Chelsea Clinton Opens Up About Her Family's Private Side

(Win McNamee/Getty Images)

Former first daughter Chelsea Clinton says even she doesn't know whether her mother will run for president in 2016.

"My crystal ball is no clearer than yours," she insisted at a Human Rights Campaign event over the weekend. But she did offer the audience a window into what it's been like to grow up in the Clinton political family.

"I was raised in a family where inertia is not an option," Chelsea quipped during her remarks, as the audience laughed. "If we are not making progress, we are, by definition, falling behind."

Until recently, the former first daughter led a " deliberately private life." So much so that in 2008, she came under fire for refusing to speak to a 9-year-old Scholastic kid reporter. But she has stepped into the spotlight lately with several high-profile public appearances and has more coming up.

In those speeches, the 33-year-old has vowed she's not gearing up for her own political campaign, but there is another potential candidate that stands to benefit from Chelsea's publicity: Her mom.

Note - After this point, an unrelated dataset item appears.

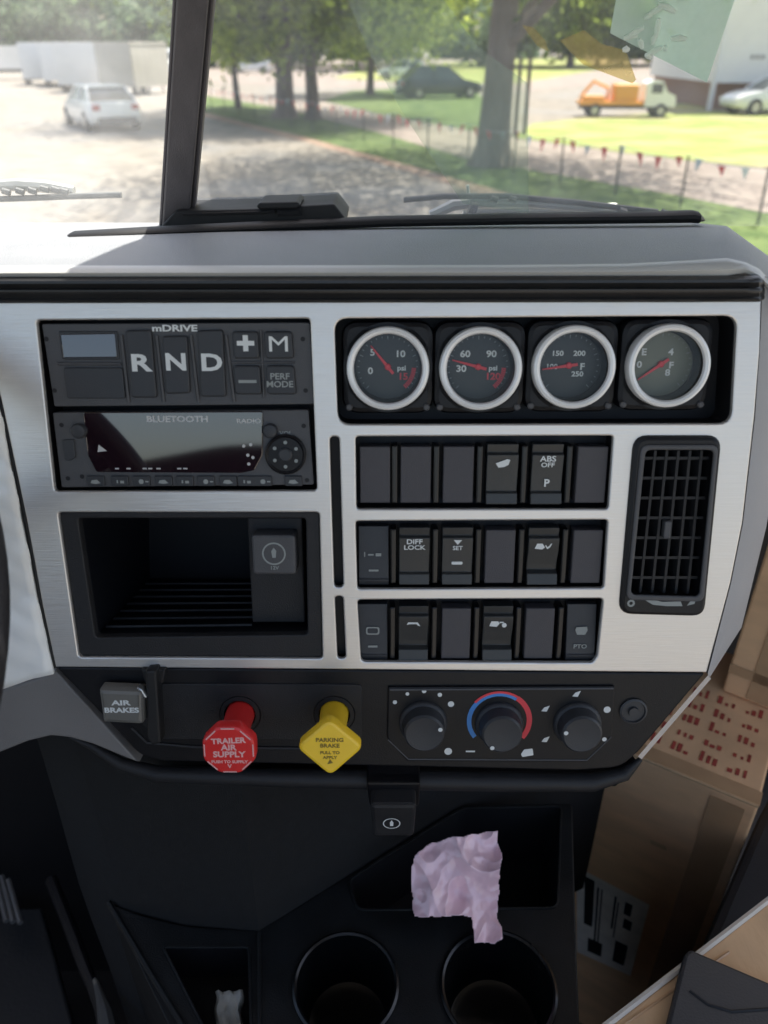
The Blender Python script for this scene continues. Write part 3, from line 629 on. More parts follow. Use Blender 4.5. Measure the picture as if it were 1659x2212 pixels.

The hard-charging former secretary of state, who continues to be a lightening rod for critics over her handling of the terrorist attack in Benghazi, Libya, as well as for her husband's decade-and-a-half old sexual foibles, could benefit from Chelsea's efforts - intended or otherwise - to soften her mother's tough image.

During a Feb. 13 panel discussion with Clinton and philanthropist Melinda Gates, Chelsea gave the audience a rare, intimate glimpse of her relationship with her mom. She recalled calling her mother "convulsively crying" after earning a B- on a college chemistry test and described Hillary's calming response.

"I certainly never cried again, because I realized that was something I was deeply passionate about. And I was so grateful to my mom for reminding me of that," Chelsea said.

Whether or not she's hoping to bolster her mother's image, Chelsea is as passionate about gay rights as her mom is about women's rights. At the HRC conference, the younger Clinton drew a parallel between the two causes.

"My mother has often said that the issue of women's rights is the unfinished business of the 21st century - that is certainly true," she said. "But so, too, are the issues of LGTBQ rights the unfinished business of the 21st century."

"It's easy to think that progress actually marks success and that our work can stop on the steps of the Supreme Court," Chelsea said. "To me, this is fundamentally about the premise and the promise of our country, of always marching toward a more perfect union."

Chelsea has several more public appearance slated in the coming weeks, including a sold-out speech for the Starr Women's Hall of Fame in Kansas City and the keynote address at Austin's annual SXSW conference.